Instrumental in this was my new-found enjoyment during my twenties and thirties of the Puritans. These were men who loved the Lord and who loved language, and who knew how to employ the latter in service of the former. Reading Brooks, Watson and Flavel pointed me to a path which could bear the weight of well chosen words as handmaidens to well digested truth.

In the past ten years I have methodically and prayerfully revived my interest in the arts, only this time with a better idea of their place and their purpose. Below are 4 priorities which have helped me, and may help others who face similar tensions. What I share has immediate reference to literary art, but could equally apply to other areas also:

1. Secure your fixed points: worldview is at the heart of any form of artistic expression, in liminal and subliminal terms. The very idea of expression, of authentic articulation, means that something of the belief system of the artist must be communicated. As a Christian I want this aspect of reading to inform me, to challenge me, but not to weaken my spiritual moorings. For this to be the case I need to know my own beliefs, I need to understand my own worldview, I need to be firm about what I believe so that I am not blown about with every wind of every idea. This means that I am coming to literature, not as an empty vessel, but as a committed believer who can see the worth of listening to voices other than my own, appreciating perspectives contrary to my own, but still knowing securely what ‘my own’ is.

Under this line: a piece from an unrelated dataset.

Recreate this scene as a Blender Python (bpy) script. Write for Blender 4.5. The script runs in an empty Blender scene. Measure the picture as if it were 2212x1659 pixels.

2. Establish your ratios: related to this first point is the degree to which we feed our aesthetic appetite, and the degree to which we meet our spiritual needs. If we are going to invest time in reading we will want to make sure that the better percentage is directed towards our spiritual formation. A healthy diet of Bible reading will of necessity curtail the amount of our free time we can give to reading other literature, and if books are of interest to us we will want to give God the best of our intellect in understanding him better. Only after this can literature have a healthy place in our lives, and we must be constantly watchful of where these ratios stand.

3. Choose your material: diversity is of the essence of enjoying good literature, the ability to see through the eyes and get under the skin of people and places which are foreign to our minds and experiences. For the Christian this desire for diversity must be governed by choosing texts which are not blasphemous, scandalous, or gratuitous. We can persuade ourselves that we are cosmopolitan thinkers who can withstand the influence of what we read, but that is a vast overestimation of our strength and security. If we consistently expose our minds to material which is acerbically sceptical, or flagrantly immoral we have to ask how this fits with Paul’s counsel in Philippians 4:8 to feed our minds with the good.

4. Remember your purpose: the Christian reader, the Christian aesthete has a great benefit in their engagement with the arts. The celebration of beauty is not the heralding of some wispy human sentiment, but brings us right back to the giver of that beauty, and his purpose for our lives. I firmly believe that I cannot celebrate art for art’s sake, but must rejoice in art for God’s sake, to glorify him by engaging my heart and mind in the given good that art can bring.

These simple principles have greatly enhanced my enjoyment of the arts, and by extension my enjoyment of God. By guarding against the legitimate love for literature becoming an ultimate love that sidelines the Lord, I have found a beautiful sense of harmony and confluence in my reading, writing, and rejoicing in the One who gives every good gift.